Everything feels slightly off in pacing. Some emotional moments pass too quickly, like the film is afraid to sit in discomfort. Other scenes linger without adding depth. I kept thinking how much more there was to uncover Gao Ang’s inner world, his isolation, his past; An Yi’s emotional life beyond work and surface level relationships. They’re connected in the most intimate way possible, yet we rarely stay long enough inside what that actually does to them.
Visually, the film is soft and pleasant. The music supports this tenderness well. Piano themes, soft background tracks nothing overwhelming, nothing distracting.
The film talks a lot about self love and worth, sometimes too directly. Instead of letting those ideas grow naturally through the characters, it repeats them until they start to feel instructional. Love here is careful, restrained, almost afraid of crossing lines. That makes sense emotionally but it also leaves the romance feeling slightly unfinished.
And somewhere in the middle of all this, I found myself thinking about other stories that used distance and connection not just as a gimmick, but as a way to explore longing, timing, and identity. Not because 0.1% World fails but because it shows how close it comes without fully crossing that line. The difference isn’t ambition. It’s depth.

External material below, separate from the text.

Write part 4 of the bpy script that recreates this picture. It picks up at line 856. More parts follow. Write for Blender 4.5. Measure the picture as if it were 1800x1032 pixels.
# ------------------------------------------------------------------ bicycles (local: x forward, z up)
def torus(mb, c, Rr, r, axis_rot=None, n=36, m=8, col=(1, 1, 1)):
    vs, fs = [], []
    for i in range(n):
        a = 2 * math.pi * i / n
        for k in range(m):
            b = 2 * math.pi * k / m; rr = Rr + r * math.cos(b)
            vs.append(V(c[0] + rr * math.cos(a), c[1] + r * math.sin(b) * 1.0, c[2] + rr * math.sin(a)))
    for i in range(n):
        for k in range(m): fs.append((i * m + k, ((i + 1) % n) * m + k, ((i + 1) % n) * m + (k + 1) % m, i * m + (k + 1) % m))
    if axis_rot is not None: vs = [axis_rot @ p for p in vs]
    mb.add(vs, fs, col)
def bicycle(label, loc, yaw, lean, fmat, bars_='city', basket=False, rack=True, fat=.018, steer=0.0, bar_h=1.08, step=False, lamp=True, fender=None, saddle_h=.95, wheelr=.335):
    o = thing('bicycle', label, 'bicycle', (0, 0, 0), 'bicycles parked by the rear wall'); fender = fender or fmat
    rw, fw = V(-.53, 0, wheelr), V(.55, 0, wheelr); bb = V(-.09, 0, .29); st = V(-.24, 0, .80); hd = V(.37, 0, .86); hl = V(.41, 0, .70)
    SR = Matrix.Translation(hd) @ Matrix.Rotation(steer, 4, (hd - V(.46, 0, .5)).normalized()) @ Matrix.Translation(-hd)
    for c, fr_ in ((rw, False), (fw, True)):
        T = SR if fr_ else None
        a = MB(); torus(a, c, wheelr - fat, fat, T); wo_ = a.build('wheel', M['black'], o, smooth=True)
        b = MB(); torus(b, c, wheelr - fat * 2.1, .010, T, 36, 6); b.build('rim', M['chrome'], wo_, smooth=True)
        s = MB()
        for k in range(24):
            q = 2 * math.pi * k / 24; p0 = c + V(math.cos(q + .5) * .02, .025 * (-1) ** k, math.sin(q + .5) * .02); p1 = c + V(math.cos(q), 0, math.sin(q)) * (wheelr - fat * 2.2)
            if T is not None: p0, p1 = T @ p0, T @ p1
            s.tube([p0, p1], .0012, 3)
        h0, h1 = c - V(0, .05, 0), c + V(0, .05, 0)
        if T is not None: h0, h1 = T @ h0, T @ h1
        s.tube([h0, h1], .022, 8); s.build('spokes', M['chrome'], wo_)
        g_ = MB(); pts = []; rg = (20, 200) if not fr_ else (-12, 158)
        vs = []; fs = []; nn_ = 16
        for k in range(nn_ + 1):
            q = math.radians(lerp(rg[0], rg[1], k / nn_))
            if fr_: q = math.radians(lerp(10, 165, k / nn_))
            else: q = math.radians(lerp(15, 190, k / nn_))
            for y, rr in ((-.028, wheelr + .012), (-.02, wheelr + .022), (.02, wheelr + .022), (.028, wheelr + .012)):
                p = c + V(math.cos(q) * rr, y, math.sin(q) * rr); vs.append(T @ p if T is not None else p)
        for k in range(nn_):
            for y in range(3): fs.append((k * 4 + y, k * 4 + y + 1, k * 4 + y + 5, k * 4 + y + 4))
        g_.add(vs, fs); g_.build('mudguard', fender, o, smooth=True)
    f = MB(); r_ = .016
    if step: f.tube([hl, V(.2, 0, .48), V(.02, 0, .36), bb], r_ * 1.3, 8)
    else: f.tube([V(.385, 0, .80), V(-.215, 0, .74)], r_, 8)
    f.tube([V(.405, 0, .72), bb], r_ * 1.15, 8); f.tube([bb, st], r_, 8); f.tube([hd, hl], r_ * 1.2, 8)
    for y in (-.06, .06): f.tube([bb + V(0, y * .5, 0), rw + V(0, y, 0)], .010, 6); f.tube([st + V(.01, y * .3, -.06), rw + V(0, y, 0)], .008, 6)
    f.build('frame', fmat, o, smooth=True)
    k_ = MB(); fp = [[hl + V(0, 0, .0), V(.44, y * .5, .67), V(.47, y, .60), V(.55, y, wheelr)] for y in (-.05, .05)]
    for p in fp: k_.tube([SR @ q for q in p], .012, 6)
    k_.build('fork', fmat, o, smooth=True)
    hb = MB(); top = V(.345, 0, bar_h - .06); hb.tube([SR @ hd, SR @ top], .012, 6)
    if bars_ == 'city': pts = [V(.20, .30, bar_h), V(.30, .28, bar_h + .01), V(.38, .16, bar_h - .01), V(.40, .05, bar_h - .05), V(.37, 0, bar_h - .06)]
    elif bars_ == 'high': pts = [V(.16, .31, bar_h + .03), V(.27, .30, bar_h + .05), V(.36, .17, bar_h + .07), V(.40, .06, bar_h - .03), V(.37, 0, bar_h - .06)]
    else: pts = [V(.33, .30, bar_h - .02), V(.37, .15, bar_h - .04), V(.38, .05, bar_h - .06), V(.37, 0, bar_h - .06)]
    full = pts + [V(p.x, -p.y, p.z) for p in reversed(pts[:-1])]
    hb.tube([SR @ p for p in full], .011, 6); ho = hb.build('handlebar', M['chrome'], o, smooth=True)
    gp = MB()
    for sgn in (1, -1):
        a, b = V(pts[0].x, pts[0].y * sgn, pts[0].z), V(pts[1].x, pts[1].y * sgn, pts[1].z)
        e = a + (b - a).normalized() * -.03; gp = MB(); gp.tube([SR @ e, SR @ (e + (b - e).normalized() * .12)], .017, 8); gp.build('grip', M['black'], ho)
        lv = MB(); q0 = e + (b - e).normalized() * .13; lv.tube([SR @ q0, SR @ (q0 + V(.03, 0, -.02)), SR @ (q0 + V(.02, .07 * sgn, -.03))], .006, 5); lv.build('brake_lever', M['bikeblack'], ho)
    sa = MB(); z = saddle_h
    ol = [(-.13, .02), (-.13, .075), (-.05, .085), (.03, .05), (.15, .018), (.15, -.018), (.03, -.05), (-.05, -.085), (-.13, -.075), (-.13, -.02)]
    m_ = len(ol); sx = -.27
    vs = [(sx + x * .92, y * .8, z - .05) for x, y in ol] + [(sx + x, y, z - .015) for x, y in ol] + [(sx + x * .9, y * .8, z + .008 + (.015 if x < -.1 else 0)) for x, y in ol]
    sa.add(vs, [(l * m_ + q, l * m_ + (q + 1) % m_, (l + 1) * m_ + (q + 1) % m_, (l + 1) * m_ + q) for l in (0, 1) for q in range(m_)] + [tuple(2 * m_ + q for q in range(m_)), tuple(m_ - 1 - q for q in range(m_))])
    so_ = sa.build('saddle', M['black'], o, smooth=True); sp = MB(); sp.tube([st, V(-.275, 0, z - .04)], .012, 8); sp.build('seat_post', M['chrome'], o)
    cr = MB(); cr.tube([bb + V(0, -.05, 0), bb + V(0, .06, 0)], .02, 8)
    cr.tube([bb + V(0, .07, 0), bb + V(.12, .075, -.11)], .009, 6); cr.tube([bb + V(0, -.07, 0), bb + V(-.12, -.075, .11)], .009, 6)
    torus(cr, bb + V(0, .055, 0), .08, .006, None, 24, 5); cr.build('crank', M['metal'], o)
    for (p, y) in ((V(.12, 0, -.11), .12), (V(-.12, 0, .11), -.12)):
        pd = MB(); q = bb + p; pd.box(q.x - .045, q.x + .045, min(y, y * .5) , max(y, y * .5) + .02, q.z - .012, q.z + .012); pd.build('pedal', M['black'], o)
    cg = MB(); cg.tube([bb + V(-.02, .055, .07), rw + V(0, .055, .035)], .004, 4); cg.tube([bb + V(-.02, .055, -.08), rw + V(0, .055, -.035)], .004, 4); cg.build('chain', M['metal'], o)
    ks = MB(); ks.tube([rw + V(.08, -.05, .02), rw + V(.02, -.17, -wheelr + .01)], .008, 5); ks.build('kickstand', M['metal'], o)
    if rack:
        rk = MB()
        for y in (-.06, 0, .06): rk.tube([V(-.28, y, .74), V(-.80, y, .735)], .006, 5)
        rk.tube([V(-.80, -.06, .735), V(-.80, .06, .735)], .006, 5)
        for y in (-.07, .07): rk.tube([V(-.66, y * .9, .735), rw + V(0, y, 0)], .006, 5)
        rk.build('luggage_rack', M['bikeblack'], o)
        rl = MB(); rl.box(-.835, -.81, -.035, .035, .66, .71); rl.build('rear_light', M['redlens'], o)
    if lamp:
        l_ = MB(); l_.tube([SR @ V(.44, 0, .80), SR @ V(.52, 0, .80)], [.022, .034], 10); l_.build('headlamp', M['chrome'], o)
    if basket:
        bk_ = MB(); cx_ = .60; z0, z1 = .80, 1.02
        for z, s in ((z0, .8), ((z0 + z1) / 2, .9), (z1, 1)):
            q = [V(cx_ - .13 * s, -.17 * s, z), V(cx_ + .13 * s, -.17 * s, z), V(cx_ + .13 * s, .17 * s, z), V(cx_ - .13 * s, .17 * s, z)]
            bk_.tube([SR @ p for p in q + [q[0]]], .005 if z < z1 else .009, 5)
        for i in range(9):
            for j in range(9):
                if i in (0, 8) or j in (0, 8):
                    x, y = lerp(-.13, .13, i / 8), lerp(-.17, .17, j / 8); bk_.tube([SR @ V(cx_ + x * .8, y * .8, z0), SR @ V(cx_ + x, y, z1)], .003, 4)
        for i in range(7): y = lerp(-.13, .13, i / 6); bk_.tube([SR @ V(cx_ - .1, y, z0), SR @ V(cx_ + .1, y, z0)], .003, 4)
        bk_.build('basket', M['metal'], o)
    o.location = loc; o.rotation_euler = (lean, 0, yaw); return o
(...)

Still, there are lines that stay with me:
“Maybe some things are better left in memories. Some people are meant to be missed.”
“Why are you wearing gloves?”
“Hands are very important for a pianist. If my hand is hurt, you won’t be able to play the piano again.”
0.1% World is a watchable, sometimes charming, sometimes frustrating. You’ll smile at the fluff. You’ll enjoy the banter. You might even feel a quiet ache settle in your chest during certain scenes. But you’ll probably walk away thinking: this could have gone deeper.
Some stories stay with you because they change you.
This one stays because it reminds you how rare it is to be truly understood, even briefly.
And maybe that’s what the 0.1% really is.